Kyiv hosted the First All-Ukrainian Forum on Information Technologies dedicated to Quasar- Micro Corporation’s tenth anniversary. Its name, XXI Century Mains, is deeply symbolic: it is the informational main embracing the world that can be considered the most precise symbol for the beginning of new age.
The main subject of this hi-tech forum was information technologies affecting development of society. When opening the session, Yevhen Marchuk, Secretary of the National Security and Defense Council of Ukraine, stressed that to enter the society of the developed European countries, Ukraine has to solve two strategic objectives. The first is to provide for the dynamic development of Ukraine’s industrial potential and to create a self-sufficient domestic market aimed on satisfying human vital needs. However, even attaining this goal cannot assure the socioeconomic system’s competitiveness on the world and European scenes. This is why the second objective is to provide for the development of the economy associated with an essentially new orientation.

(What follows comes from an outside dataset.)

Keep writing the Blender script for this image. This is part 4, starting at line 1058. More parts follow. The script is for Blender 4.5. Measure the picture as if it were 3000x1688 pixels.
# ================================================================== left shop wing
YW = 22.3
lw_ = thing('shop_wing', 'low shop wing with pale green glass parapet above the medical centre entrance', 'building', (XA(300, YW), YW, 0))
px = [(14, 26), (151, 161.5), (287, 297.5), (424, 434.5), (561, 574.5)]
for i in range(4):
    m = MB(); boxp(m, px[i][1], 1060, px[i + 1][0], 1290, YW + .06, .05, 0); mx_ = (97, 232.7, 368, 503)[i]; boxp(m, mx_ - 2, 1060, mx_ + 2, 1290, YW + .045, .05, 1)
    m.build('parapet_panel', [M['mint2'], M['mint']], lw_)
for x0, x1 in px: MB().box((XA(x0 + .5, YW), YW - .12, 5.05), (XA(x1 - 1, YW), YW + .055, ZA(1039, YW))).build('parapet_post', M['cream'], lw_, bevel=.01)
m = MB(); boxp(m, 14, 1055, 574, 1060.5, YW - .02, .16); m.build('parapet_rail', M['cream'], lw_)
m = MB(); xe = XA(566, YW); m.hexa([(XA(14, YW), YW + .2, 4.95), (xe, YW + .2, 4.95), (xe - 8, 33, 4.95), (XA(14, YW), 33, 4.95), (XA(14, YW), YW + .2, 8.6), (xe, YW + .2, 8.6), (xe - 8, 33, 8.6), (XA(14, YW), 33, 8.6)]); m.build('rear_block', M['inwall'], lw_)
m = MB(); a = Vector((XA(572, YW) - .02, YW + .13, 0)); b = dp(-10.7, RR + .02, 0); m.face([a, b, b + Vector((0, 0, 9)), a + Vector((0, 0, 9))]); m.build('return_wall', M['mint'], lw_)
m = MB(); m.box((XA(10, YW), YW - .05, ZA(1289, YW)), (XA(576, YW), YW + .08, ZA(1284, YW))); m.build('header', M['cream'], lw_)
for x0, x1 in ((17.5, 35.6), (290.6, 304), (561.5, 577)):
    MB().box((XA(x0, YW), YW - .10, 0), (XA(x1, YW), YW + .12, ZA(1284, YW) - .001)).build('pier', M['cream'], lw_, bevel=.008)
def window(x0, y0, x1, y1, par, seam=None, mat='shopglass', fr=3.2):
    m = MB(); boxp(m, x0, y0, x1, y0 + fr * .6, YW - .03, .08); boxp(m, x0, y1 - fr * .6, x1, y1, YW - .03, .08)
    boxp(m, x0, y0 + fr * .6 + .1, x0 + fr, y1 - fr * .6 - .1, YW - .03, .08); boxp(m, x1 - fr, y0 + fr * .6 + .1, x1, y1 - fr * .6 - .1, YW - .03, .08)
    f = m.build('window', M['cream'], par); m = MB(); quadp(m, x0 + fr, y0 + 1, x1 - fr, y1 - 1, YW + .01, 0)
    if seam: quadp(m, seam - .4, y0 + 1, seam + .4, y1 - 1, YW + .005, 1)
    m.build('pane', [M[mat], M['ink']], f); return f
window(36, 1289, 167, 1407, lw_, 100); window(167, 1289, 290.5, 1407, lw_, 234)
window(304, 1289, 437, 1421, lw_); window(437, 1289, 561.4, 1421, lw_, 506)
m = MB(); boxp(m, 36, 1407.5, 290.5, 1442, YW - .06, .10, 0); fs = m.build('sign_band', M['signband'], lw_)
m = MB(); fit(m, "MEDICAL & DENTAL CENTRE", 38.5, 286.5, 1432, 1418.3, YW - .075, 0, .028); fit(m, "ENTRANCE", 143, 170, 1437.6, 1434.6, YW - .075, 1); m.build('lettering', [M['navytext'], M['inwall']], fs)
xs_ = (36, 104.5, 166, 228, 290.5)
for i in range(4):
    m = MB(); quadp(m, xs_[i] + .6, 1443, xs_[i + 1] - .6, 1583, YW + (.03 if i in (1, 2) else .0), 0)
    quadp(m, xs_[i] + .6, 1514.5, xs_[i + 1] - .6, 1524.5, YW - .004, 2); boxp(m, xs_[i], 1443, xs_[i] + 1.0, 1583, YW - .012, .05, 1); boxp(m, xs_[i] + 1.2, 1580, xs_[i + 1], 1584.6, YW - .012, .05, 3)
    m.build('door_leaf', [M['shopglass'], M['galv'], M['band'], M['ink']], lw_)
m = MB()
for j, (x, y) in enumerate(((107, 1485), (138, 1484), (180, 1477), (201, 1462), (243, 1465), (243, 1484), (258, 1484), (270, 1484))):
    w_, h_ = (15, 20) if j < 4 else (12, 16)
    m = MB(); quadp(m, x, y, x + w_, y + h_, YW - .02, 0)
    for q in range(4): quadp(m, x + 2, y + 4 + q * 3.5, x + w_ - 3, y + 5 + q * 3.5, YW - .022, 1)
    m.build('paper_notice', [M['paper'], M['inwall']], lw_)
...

An obligatory component of successful reforms in all the socially sensitive countries, Mr. Marchuk stressed, is surpassing development of scientific, technological, and intellectual potential. Today, world competition priorities and aims are undergoing radical changes, and the most critical struggle is conducted for intellectual resources. For this purpose powerful mechanisms are being created to pump these resources from less developed countries to more developed ones, the so-called brain drain. Ukraine faces a real threat of its national scientific, technological, and intellectual degradation. This is why one of the determining priorities is creating conditions and mechanisms for the transformation of people’s intellectual potential into intellectual capital. In other words, national intellect must find its technological application to the economy development process.
To secure Ukraine’s compulsory movement is a very hard but feasible task, which is evidenced by informational technology industry leaders’ achievements. According to Mr. Marchuk, the Quasar-Micro Corporation can serve as a model for a structure aimed at the future. In our days it is impossible to imagine the process of changing Ukrainian economy into the new postindustrial technology era without Quasar-Micro’s modern production. “There is an old saying: If you want to foresee the future, build it yourself. Today, such a noteworthy structure in our society as Quasar-Micro is playing a decisive role,” the RNBOU secretary concluded.
How big the nation’s intellectual potential is, can be seen out of two figures quoted by Yevhen Utkin, Quasar-Micro President: there are 820,000 students in Ukraine now, and according to American experts’ data around 5,000,000 businesspeople. It is they who are expected to become a leading power for science and technology progress at the beginning of the third millennium, years that will be characterized by a new information boom. Quasar-Micro is prepared for a new breakthrough into the market because it firmly follows its principle: “Always in advance.” That is why Mr. Utkin sees the way the company has passed in ten years as a century long marathon.
In our days it is hard even to imagine existence of human civilization without the everyday using of intelligence technology. “Hi- tech affects everything, it changes the world and first of all the individual. Hi tech makes people free and raises their labor productivity,” Mr. Utkin believes. “Hi-tech also affects the state: now Ukraine has finally admitted that IT should be an object of state’s attention.” However, there still is a way to go before information technologies actually flourish in Ukraine: in terms of investment in this sphere our country occupies one of the last places, having around 1,000,000 PC users and 250,000 volume of PC sails in 1999. In total, the world computer park numbers 550 million, and the number of Internet active users is 290 million.
Quasar-Micro associates the immediate future with the development of electronic business and is ready to help anybody working in the IT industry. Mr. Utkin in his final speech at the hi-tech forum turned to his colleagues with the following appeal: “We can use our knowledge and efforts to help you create an e-business, to help your companies become more effective. If you are ready to take a step to meet it, we will always be there for you.”
Other reports at the forum were made by IT industry leading producers’ top managers: Steve Chase, Intel’s architecture management director for Europe, the Near East, and Africa; Hilmar Lorentz, Hewlett-Packard general manager for CIS countries; Ichiro Hiroshi, Fujitsu Deutschland president; and Bohdan Kupych, UMC marketing and sales director.